Bei Bürgerversammlungen melden sich allerdings in aller Regel überwiegend die Gegner zu Wort, die dann auch Argumente wie Lärmbelästung und den Disco-Effekt, also angebliche Lichtreflexionen durch die Rotorblätter, ins Feld führen. Probleme also, die durch die technischen Weiterentwicklungen ja eigentlich kein Thema mehr sind.

Gsänger: Da kommen wir wieder zu den erwähnten Befragungen. Leute, die einen Windpark in ihrer Nähe haben, wissen, dass es diesen Disco-Effekt nicht gibt. Die wissen, dass Lärm kein Problem ist. Und wenn ich mir zum Beispiel meine Heimat, den Landkreis Roth, anschaue, dann ist dort die A9 viel viel lauter als jedes Windrad. Wenn man einen Windpark neben eine Autobahn baut, werden die Geräusche der Windräder deutlich vom Straßenlärm übertönt.

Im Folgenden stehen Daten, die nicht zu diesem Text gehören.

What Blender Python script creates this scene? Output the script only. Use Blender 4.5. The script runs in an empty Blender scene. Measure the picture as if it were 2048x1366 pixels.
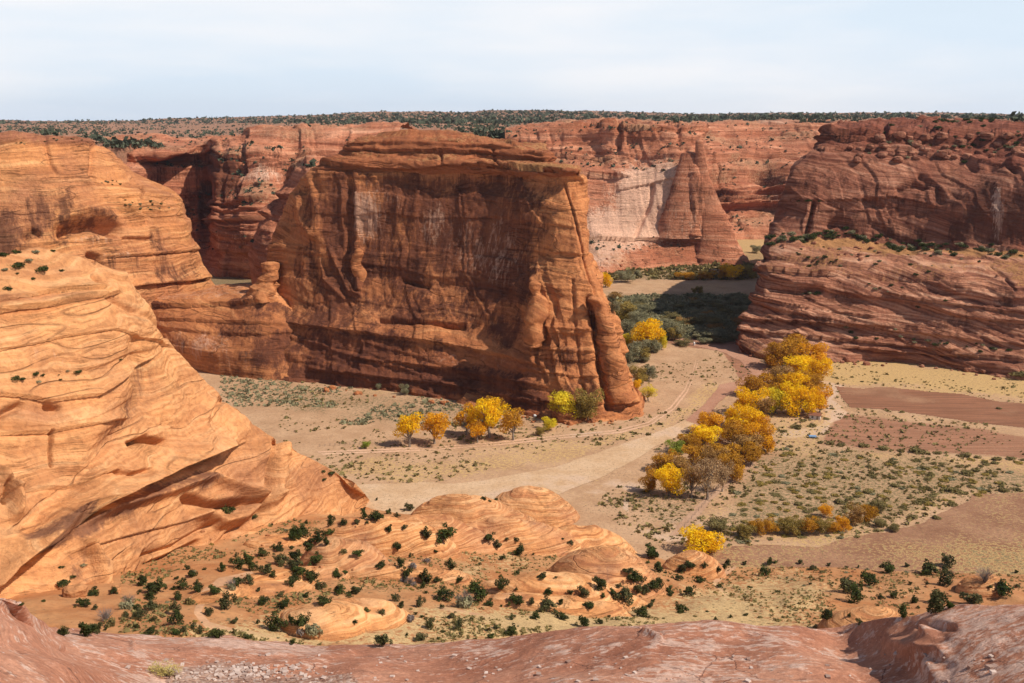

Was ich in diesem Zusammenhang äußerst wichtig finde, dass die Leute vor Ort solche Projekte zu ihren eigenen machen. Wenn ihnen von einem auswärtigen Investor ein Windrad vor die Nase gesetzt wird, ist das sicherlich nicht der richtige Ansatz. Die Akzeptanz ist viel höher, wenn die Anwohner auch Anteilseigner des Windparks sind. Die eigenen Schweine stinken nicht, heißt es ja.